At a conference in Paris, Tom Hoenig, vice chairman of the Federal Deposit Insurance Corporation, said bank creditors who rely more on government prevention of losses generate less equity capital such as stocks. Hoeing added that during the 2008 recession banks with the lowest capital levels failed at nearly twice the rate of the highest-capitalized banks.

“As the role of government has increased, the role of equity capital has declined,” Hoenig said. “In most instances the studies found that the benefits of higher capital outweigh its costs, up to the levels specified under current rules and perhaps beyond, serving the long-run interest of the macroeconomy.”

Hudson Institute senior fellow Irwin Stelzer wrote in The Weekly Standard last month, “Regulators know that reduction of the risk of a systemic meltdown requires increasing the amount of capital the too-big-to-fail banks must hold.

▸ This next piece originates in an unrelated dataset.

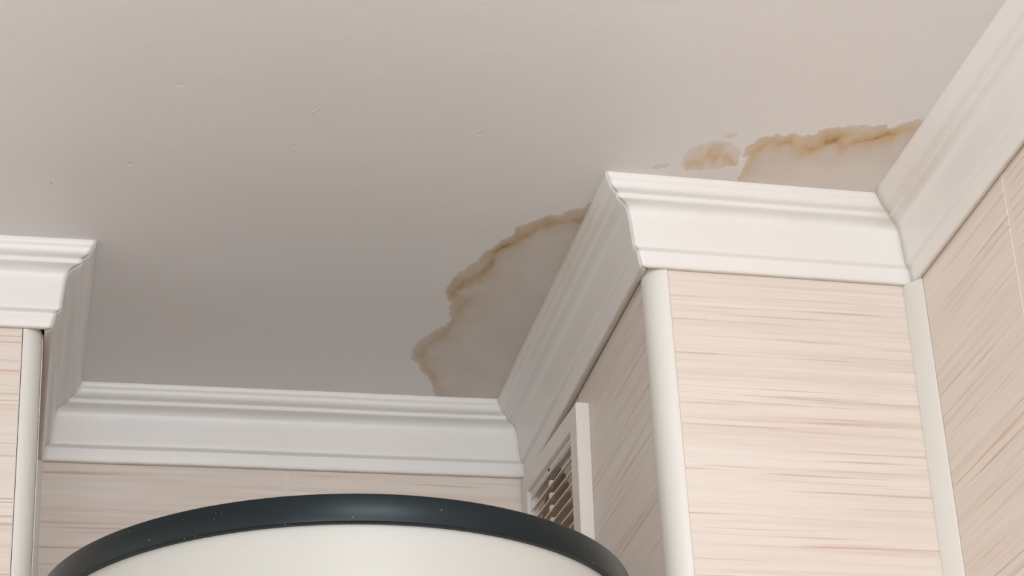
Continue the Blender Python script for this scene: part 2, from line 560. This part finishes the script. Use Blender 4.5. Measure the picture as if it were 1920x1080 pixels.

U.S. banks have already substantially increased their capital, but regulators will use stiffened stress tests to raise requirements further, and add a system of insurance premiums that rise with the riskiness of a bank’s portfolio.”

“There are other sources of the rain falling on the banks’ parade to higher profits, most notably lower trading revenues, down 16 percent from last year’s first quarter, making it the worst in the past seven years,” Stelzer wrote.

Hoeing also said if regulators gave into special interests form the banking industry for favors, such as exemptions, banks will not profit.